Pick out each line below containing "high".
[START]
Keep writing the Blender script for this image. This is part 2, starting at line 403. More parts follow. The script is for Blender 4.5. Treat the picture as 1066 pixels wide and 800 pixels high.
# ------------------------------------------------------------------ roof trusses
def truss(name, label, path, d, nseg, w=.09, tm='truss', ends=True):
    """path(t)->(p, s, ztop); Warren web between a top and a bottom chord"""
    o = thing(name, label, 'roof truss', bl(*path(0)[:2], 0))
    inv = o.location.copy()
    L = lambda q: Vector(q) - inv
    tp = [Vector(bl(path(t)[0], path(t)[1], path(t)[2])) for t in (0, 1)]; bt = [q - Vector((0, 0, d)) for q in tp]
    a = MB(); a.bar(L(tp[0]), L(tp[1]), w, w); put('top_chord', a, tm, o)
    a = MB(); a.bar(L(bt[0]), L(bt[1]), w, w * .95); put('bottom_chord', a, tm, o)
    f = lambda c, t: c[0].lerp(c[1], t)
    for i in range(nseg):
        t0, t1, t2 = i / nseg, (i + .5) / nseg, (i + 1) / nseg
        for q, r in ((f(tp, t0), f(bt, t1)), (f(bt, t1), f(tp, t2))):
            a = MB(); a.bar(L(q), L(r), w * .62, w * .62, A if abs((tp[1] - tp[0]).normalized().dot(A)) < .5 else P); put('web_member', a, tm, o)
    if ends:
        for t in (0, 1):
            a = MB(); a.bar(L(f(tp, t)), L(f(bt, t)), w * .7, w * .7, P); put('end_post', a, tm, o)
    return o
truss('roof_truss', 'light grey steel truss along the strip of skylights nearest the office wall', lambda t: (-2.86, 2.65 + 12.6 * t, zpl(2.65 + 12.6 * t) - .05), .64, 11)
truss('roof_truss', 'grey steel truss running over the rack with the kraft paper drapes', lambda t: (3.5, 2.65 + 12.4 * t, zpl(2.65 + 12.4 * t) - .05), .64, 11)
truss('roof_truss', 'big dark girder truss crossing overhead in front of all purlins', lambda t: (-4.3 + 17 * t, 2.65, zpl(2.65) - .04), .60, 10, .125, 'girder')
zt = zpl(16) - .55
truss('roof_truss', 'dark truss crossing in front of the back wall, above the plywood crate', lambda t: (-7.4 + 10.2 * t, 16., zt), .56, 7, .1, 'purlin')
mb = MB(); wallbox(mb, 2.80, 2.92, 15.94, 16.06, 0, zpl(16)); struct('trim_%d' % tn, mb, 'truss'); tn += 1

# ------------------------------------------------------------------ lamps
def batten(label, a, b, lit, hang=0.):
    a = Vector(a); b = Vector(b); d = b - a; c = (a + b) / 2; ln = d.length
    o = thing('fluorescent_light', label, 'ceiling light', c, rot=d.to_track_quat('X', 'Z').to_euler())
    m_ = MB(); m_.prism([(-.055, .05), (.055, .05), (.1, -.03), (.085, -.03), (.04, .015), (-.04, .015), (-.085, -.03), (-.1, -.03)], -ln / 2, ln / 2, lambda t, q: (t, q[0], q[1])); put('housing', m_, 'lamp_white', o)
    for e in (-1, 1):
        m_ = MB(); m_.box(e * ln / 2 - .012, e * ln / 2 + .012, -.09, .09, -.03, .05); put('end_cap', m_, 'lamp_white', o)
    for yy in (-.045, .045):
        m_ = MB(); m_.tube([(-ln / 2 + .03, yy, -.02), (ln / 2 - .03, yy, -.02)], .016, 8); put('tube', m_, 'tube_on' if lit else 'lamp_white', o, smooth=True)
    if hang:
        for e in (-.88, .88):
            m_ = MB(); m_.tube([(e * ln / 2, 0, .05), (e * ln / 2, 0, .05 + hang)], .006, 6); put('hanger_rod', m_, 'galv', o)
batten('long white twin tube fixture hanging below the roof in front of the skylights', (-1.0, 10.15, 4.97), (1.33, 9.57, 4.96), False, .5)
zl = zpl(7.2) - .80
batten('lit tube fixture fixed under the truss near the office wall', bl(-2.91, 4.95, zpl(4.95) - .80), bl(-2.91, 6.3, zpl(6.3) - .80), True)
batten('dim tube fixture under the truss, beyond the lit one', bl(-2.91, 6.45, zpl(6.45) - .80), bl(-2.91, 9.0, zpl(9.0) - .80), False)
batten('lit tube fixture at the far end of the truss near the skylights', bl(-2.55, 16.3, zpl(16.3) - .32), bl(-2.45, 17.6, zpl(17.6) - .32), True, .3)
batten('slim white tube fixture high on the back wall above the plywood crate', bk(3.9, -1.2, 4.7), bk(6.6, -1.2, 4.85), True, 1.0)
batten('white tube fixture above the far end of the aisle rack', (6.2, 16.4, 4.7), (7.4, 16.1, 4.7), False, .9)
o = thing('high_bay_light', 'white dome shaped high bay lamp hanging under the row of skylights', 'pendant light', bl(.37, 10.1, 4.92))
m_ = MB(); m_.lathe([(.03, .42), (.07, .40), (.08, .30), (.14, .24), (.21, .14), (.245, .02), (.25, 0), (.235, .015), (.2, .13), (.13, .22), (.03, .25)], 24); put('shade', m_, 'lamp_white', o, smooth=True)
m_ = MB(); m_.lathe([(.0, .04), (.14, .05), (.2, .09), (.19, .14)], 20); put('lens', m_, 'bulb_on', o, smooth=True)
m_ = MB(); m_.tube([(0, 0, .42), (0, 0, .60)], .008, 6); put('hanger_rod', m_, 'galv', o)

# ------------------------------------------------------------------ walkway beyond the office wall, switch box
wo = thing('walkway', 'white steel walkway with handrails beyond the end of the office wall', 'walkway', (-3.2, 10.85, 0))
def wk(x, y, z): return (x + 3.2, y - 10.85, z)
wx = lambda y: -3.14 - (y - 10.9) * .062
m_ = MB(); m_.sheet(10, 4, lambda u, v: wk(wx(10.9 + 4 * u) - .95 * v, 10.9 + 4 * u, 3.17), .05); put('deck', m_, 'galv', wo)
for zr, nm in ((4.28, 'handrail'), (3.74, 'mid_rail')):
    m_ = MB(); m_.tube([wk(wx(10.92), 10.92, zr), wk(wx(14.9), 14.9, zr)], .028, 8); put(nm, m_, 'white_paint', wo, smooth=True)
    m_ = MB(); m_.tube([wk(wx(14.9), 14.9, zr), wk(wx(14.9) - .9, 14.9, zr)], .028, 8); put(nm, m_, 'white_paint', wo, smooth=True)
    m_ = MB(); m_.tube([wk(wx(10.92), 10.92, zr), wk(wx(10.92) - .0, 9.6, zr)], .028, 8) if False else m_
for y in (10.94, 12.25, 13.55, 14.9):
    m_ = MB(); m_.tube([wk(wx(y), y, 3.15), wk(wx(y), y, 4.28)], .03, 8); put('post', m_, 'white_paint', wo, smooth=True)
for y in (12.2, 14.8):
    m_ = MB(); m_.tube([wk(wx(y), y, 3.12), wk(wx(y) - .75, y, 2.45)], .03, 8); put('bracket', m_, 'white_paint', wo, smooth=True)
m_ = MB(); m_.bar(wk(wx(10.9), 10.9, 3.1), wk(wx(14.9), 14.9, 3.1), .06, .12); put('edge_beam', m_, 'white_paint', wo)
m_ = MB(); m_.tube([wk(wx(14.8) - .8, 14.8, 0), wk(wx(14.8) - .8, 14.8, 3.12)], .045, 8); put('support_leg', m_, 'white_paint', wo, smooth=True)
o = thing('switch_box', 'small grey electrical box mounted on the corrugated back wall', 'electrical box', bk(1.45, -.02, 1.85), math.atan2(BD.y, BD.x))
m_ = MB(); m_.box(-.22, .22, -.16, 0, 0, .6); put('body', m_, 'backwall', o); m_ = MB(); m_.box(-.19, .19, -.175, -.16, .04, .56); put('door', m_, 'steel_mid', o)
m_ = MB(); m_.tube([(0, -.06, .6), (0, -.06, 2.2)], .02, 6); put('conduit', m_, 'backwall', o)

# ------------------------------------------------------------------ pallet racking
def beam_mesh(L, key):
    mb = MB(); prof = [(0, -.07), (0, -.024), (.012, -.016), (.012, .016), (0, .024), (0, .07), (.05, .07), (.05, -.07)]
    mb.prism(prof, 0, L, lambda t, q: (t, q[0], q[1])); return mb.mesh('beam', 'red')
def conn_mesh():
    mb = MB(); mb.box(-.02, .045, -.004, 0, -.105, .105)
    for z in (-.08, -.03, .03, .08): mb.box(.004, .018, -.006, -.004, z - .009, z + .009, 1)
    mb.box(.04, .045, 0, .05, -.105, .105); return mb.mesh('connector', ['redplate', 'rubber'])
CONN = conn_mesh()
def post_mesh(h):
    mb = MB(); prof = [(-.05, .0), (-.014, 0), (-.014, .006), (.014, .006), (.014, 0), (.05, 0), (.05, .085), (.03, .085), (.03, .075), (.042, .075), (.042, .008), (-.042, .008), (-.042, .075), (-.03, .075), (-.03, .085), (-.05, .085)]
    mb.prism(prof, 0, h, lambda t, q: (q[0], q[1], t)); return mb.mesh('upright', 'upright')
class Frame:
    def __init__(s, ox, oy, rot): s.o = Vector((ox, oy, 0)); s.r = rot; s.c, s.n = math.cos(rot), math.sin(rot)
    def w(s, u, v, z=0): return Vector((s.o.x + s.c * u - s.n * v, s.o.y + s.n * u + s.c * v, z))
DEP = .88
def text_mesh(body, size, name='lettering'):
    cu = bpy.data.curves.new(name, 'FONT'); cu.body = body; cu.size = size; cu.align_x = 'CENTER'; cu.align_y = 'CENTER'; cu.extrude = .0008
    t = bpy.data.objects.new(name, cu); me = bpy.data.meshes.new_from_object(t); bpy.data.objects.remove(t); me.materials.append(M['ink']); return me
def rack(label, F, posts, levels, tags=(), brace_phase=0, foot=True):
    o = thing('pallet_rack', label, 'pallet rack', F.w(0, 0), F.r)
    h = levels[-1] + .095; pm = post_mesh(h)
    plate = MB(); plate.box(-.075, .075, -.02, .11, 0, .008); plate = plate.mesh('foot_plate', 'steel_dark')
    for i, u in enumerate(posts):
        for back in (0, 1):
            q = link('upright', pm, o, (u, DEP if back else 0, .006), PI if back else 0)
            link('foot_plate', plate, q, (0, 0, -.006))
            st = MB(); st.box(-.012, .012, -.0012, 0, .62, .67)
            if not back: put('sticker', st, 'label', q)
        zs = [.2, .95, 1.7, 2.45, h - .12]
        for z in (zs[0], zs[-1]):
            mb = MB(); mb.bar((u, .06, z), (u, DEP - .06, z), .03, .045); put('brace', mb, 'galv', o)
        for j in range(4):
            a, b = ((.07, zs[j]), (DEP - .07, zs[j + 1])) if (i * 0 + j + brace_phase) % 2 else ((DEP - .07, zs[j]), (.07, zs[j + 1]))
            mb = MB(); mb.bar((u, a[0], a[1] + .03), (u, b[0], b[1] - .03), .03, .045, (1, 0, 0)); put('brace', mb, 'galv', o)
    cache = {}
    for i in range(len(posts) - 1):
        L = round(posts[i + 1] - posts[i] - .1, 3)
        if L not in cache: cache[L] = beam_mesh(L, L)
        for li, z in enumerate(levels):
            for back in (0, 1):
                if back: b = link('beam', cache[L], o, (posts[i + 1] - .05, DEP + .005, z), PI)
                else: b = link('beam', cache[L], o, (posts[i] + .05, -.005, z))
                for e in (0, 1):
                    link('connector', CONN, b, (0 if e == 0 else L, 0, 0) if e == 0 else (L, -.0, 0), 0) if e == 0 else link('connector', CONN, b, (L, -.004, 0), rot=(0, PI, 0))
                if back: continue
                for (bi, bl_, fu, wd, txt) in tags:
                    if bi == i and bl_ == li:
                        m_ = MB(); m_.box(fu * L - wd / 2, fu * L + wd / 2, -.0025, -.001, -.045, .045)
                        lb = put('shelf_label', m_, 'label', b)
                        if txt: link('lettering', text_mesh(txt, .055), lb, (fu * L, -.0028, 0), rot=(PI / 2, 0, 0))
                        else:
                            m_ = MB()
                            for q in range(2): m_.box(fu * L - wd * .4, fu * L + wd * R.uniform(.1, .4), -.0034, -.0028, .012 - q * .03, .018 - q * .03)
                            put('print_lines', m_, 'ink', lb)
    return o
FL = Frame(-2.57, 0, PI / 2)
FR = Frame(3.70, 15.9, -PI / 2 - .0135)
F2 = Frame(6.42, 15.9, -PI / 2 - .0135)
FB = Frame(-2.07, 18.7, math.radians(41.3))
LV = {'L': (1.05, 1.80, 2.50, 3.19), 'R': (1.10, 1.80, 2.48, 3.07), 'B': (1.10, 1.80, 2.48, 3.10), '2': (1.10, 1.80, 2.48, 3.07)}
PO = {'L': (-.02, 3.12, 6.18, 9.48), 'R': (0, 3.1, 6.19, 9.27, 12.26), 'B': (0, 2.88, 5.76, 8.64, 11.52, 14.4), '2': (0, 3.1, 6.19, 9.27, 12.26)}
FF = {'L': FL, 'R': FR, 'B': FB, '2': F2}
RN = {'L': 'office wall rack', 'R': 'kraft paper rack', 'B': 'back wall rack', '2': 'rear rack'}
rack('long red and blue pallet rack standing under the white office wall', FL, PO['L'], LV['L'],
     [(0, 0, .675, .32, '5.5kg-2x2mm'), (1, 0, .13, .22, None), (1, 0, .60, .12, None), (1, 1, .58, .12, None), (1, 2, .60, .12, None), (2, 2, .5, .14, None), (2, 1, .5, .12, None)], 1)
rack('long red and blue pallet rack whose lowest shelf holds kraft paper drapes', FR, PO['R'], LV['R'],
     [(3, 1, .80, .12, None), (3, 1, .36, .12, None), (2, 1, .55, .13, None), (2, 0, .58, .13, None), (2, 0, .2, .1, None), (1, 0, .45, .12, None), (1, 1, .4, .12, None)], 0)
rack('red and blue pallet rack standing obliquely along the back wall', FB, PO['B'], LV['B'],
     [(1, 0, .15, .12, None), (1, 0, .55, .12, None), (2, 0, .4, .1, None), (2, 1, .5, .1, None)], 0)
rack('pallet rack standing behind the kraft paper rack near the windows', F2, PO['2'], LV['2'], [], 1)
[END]
**Answer to this problem**
Keep writing the Blender script for this image. This is part 2, starting at line 403. More parts follow. The script is for Blender 4.5. Treat the picture as 1066 pixels wide and 800 pixels high.
batten('slim white tube fixture high on the back wall above the plywood crate', bk(3.9, -1.2, 4.7), bk(6.6, -1.2, 4.85), True, 1.0)
o = thing('high_bay_light', 'white dome shaped high bay lamp hanging under the row of skylights', 'pendant light', bl(.37, 10.1, 4.92))